I now want to add some texture to the smudge effect. I have a bitmap that contains a picture of a paint blob. The algorithm from the above is modified to the following so the smudge takes the shape of this paint blob:

  1. as before
  2. replace the temporary bitmap pixels with the paint blob texture then copy the circle of pixels from position A into the temporary bitmap but only keep the pixels that match up against paint blob pixels (i.e. use Porter-Duff "source in destination" mode when drawing the circle into the temporary bitmap).
  3. as before

This almost works and it looks like it's fine initially but gradually the smudging makes the colors in my image darker! If the circle passes over the same area several times, the colors eventually change to black. Any ideas what I could be doing wrong?

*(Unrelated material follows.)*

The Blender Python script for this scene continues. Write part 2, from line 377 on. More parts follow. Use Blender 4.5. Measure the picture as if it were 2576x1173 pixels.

I've implemented the above in Android. I happened upon this post about bitmaps in Android (like my paint blob texture) being loaded with "premultiplied alpha", where the author says it caused his images to become darker because of it: http://www.kittehface.com/2010/06/androidbitmap-and-premultiplied-alpha.html

I suspect I'm suffering from a similar problem but I don't understand what's going on well enough and don't know how to fix it. Does anyone have hints at what might be going on?

+2  A: 

Well from first glance the reason the image is getting darker is because #3 in the first three steps. You overlaying a pixel over an existing pixel at 50%. You might want to consider using the mean of the original pixel value and the new pixel value. You might want to research some blurring algorithms.

Samuel
I've tried searching for variations of "smudging algorithms" and I'm not getting anything that is significantly different from what I'm doing. I see what you mean about the pixel values. Are there are other Porter-Duff modes I could use that would calculate the mean for me? I'm working in Android and doing per-pixel calculations is super slow so I need to get the graphics library to do the hard work.
RichardNewton
I'm not familiar enough with the Android graphics library to recommend the best way to do it. I'm sorry
Samuel
It wouldn't be specific to Android though. Are there any standard graphics tricks you know that I can try?